Wir gehen weiter, rüber ins oberirdische Fasslager. Eines von 3 Lagern, die Glen Els unterhält, 500 Fässer sind es insgesamt mittlerweile, die so gelagert werden. Wenn man an die Zehntausenden Fässer selbst kleinerer oder mitelgroßer Brennereien in Schottland denkt, muss man unwillkürlich schmunzeln.
Weiter geht es mit dem Fassmanagement. 100-150 Fässer für Whisky kommen jedes Jahr neu rein. Alles unterliegt der 100% Kontrolle. Auch wenn die Fässer bei GE zumeist nur einmal, nämlich als First Fill genutzt werden. Refillfässer bilden bislang die Ausnahme. Gekennzeichnet sind letztere durch vollfarbige, weiße oder schwarze Fassböden. Zuckercouleur kommt natürlich nicht zum Einsatz. Klar, bei First Fill und Single Casks bzw. kleinen Batches auch nicht wirklich erforderlich. Wir hören einiges über die Reifungseigenschaften verschiedener Fasstypen sowie über unterschiedliche Eichenarten, von der Stileiche üer die Traubeneiche bis hin zur ungarischen Schwarzeiche wird alles im Detail erklärt. Wir erfahren auch, warum “Alter” also die Reifezeit in Deutschland und in Schottand sich signifikant unterscheiden. Das Thema Angels’ Share fasziniert die Gruppe besonders, nicht erst, seitdem Alexander erklärt hat, der gute Stoff müsse nunmal verdunsten, um zu reifen. Große Augen in der Runde, als er konkret ausführt, dass der Angels’ Share bei einem Blood Tub, mit 35 Litern das extreme untere Ende der kleineren Fasstypen, im Harz 18%/Jahr und mehr ausmachen könne. Ob denn der Zoll das akzeptiert, möchte jemand wissen. Akzeptieren tue er per se 3%, heißt es. Alles andere hänge prinzipiell von der Erfahrung und Gesprächsbereitschaft der zuständigen Zollbeamten ab. Neben den reinen Produktionsdaten werden auch eine ganze Reihe wirtschaftlicher Details gefragt und erklärt. Welche Fässer lagern denn eigentlich bei Glen Els? Im Wesentlichen Süßwein- und Sherryfässer, wobei die PX Traube, aufgrund der persönlichen Präferenz, beim Sherry den Löwenanteil ausmacht. Die erworbenen Fässer werden einer 100%-Kontrolle unterzogen. Die Kosten für ein sehr gutes First Fill Sherryfass werden mit aktuell 1.200-1.800 EUR angegeben, ein gutes Bourbonfass, der Name Heaven Hill fällt, mit gerade einem Zehntel dieses Wertes…

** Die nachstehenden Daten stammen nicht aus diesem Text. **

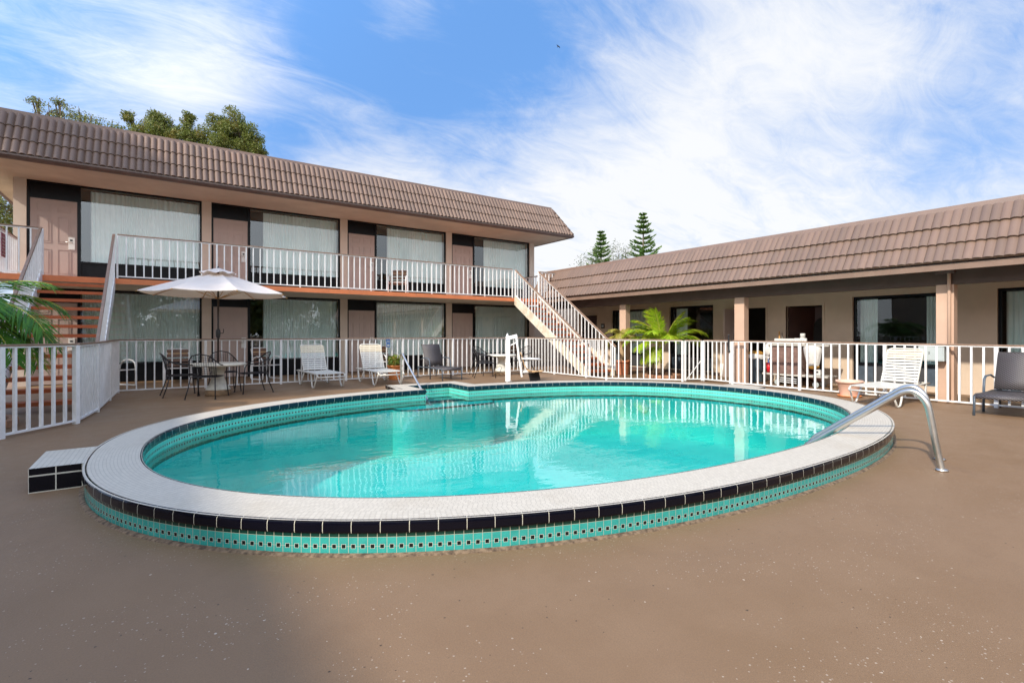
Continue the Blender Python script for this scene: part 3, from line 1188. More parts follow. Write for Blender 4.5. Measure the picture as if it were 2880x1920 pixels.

Im Anschluss geht es bestens gelaunt in die Verkostung. Ich suche mir die drei neuen Weinlagerungen aus. Amarone, Banyuls und Rivesaltes. Tip: wer es, so wie ich, fruchtig mag, der sollte sich den Amarone nicht entgehen lassen. Danach der grandiose Handfilled und obendrauf ein Alrik Ostara. Gut, dass die bessere Hälfte fährt.
Fazit: Wieder mal ein toller und sehr informativer Vormittag in der Hammerschmiede. Ich hatte unseren Großvater im Schlepptau, der früher einige Jahre in Zorge gelebt hat und dieses Jahr, wenn alles planmäßig läuft, seinen 90. Geburtstag feiert. Kommentar: “Richtig toll machen die das hier. Spitze! Muss man wirklich mal gesehen haben!” Treffender könnte ich es nicht sagen.